When Jason finally told his mother about the relationship, she reported it to
his guidance counselor, who immediately called police.
"It hurt. I mean, he's my baby, he is my youngest son," says Tina Eickmeyer.
Two years after the alleged affair began, Tapp was arrested.
Tina says she's "disgusted" that nobody stepped in to stop the relationship
before it was brought to her attention. "If it had been a male, definitely, he
would have been arrested right away," she contends.
Koeppen says: "We contacted the principal of the high school and the
superintendent of Hammonton schools, but neither would comment. This case raises
the question: Does our society have a double standard when the alleged
perpetrator is a woman?"
"We just don't take it seriously," asserts psychologist Dr. Richard Gartner, who
adds such cases are often the subject of jokes.
But Gartner stresses this is no laughing matter, noting that victims of female
sex offenders can suffer severe emotional scars, including depression, anxiety,
addiction to drugs and alcohol, and sexual dysfunction.
Says Gartner: "This can interfere with trust; this can interfere with
self-esteem. It can go beyond love relationships there can be all kinds of
authority problems, because this is an authority that abused him."
Once an under-reported crime, cases of female sex offenders now make regular
headlines, Koeppen says. But do the punishments fit the crimes?
"The reality is that they're just not going to be sentenced to the same kind of
lengthy prison sentences that the men get," laments Tony Rackauckas, the
District Attorney of Orange County, Calif.
He says he sees this double standard in the courtroom all the time.
One example: middle school teacher Sarah Bench-Salorio, convicted last year of
sexually assaulting 11-, 12-, and 13-year-old boys. She faced more than 60 years
behind bars. The judge gave her six.
"If she was a male teacher, I don't think she'd ever see the light of day
again," Rackauckas says.
Tina Eickmeyer couldn't agree more, asserting, "There is a double standard;
women can get away with it."
She says her son's relationship with his teacher took a devastating toll: His
grades plummeted, he quit the wrestling team, and he was even suspended from
school.
"It got to the point," Jason says, "where I didn't care if I graduated anymore,
I didn't want to see anybody in that school, I didn't care about going on to
wrestle, because all I could think about was her."

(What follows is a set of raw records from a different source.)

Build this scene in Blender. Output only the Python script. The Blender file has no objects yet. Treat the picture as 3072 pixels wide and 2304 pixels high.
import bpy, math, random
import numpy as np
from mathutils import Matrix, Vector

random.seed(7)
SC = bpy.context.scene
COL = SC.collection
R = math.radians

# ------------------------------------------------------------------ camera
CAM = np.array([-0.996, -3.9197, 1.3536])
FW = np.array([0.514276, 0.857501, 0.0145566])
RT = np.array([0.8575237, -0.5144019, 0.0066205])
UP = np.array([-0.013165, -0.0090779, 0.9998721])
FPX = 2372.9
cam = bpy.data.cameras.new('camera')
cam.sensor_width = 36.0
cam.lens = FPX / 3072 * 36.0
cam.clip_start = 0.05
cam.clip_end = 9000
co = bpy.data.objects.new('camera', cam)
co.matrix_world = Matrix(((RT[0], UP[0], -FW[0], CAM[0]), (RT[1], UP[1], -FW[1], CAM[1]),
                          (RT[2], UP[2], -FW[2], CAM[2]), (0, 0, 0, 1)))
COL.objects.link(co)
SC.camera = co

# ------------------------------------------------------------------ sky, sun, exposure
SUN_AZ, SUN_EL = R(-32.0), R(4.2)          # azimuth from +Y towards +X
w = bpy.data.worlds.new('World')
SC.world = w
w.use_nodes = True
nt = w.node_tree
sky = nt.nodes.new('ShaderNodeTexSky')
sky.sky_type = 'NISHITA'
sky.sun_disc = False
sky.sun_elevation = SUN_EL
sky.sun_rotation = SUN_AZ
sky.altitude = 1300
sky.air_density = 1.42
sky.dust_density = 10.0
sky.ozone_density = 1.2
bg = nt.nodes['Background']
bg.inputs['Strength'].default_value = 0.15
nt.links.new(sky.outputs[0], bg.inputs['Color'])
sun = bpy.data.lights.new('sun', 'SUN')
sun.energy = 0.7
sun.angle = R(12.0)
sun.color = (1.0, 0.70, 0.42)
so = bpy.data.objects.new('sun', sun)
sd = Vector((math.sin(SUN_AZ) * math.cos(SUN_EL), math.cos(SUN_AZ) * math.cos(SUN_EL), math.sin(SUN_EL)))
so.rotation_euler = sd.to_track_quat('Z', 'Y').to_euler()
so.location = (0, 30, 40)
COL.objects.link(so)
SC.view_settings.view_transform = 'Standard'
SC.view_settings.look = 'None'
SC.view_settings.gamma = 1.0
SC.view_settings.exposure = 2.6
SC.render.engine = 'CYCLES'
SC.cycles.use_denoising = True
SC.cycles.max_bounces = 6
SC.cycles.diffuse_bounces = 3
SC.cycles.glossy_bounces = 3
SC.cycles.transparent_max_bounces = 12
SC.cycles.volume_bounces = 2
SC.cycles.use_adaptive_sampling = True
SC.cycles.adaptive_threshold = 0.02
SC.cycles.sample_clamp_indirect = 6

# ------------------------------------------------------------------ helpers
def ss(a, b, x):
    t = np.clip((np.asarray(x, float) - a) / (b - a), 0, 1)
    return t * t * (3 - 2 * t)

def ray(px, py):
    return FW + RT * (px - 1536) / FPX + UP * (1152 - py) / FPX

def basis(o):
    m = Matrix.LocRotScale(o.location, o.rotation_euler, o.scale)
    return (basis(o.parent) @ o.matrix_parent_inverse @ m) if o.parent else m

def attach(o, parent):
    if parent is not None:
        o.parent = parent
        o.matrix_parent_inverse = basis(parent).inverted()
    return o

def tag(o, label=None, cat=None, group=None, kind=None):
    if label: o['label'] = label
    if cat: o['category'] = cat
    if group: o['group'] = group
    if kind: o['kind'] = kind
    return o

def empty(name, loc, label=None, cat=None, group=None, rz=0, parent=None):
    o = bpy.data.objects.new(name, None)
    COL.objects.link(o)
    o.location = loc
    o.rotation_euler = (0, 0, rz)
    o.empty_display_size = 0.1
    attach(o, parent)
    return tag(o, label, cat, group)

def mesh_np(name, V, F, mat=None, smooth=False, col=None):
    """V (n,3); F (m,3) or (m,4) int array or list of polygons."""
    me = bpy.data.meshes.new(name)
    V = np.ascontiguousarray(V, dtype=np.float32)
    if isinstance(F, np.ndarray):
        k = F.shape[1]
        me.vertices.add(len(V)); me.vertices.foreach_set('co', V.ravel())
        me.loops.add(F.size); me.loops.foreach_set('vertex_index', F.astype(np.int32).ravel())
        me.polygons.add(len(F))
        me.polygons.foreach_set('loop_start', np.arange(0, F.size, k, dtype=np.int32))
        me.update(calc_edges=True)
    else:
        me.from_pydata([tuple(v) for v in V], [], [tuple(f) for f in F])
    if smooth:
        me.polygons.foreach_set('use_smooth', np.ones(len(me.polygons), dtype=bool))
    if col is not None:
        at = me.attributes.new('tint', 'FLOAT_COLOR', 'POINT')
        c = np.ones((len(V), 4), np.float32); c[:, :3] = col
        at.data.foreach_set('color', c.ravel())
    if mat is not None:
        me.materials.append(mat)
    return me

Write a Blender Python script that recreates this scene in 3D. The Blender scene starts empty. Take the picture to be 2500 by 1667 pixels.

Charged with sexual assault, Tapp eventually pleaded guilty to "offensive
touching," and walked away with no jail time at all. Her punishment? She was
barred from teaching in New Jersey public schools, and had to pay a $225 fine.
"If she was a male teacher and I was a female student," Jason insists, "she
would have been put away with maximum penalties. Three years of my life has been
taken away because of a relationship, and I don't think justice was served at
all."
The Eickmeyers say they plan to sue the school district for emotional damages,
claiming the staff knew about the affair, but did nothing.
Koeppen says CBS News contacted Tapp, who declined a request for an
interview, but denied having a sexual relationship with Jason.
The Early Show co-anchor Hannah Storm asked Koeppen what
the allure is for female teachers who seek make student sex partners.
"Experts say many of these women were sexually abused as children," Koeppen
says. "In some cases, these women say they were unpopular as teenagers, and
these relationships make them feel cool and attractive."
What are the warning signs for parents that might indicate their child is having
a relationship with a teacher?
"If your child is spending a lot of time with a teacher, male or female, outside
the classroom," Koeppen says, "that's a major red flag. Look into it."